Conor McGrady

He has exhibited internationally, with one-person exhibitions in New York, Chicago, Miami, Atlanta, Labin and Zagreb. His first solo museum exhibition, Entering the Control Zone, took place at the Museum of Fine Art, Split, Croatia, 2021. Group exhibitions include the 2002 Whitney Biennial in New York, The Jerusalem Show VII: Fractures (Qalandiya International Biennale), Jerusalem, Biennale of Contemporary Art, D-0 Ark Underground, Sarajevo-Konjic, Bosnia and Herzegovina and IK-00: The Spaces of Confinement, Venice. His writing has appeared in numerous publications including Ruminations on Violence (Waveland Press, 2007) State of Emergence (Plottner Verlag, 2011), State in Time (Drustvo NSK Informativni Centre, 2012) and The Design of Frontier Spaces (Routledge, 2015).
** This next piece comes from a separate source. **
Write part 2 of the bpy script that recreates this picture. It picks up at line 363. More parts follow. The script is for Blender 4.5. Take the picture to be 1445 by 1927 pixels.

He is editor of Curated Spaces for the journal Radical History Review (Duke University Press). He received a BA Hons Fine Art from the University of Northumbria, Newcastle, UK, and an MFA in Painting & Drawing from The School of the Art Institute of Chicago, and has previously held teaching positions at the School of the Art Institute of Chicago, Northwestern University (Evanston), The New School for Social Research (New York) and the School of Visual Arts (New York). He lives and works in the Burren, Ireland.
He is a member of Steering Committee for Paradox, the European Fine Art Forum:
https://paradoxfineartforum.wpcomstaging.com/current-steering-committee/
Examples of his work can be found here:
Research Interests
Painting; aesthetics and politics; art and conflict; over-identification; tactical intervention; architecture & spatial control; artists collectives.
Teaching Philosophy
As a committed, progressive educator, my teaching approach is inherently student centered. I encourage students to be active learners in developing a practice that allows for risk taking, problem solving, associative thinking, discovery, intuition and invention.
Through intensive engagement with their subject matter and the theoretical fields that frame it, students are encouraged to become self-directed critical thinkers who are capable of pursuing their own inquiries, and tackling personal, social and philosophical issues in their work.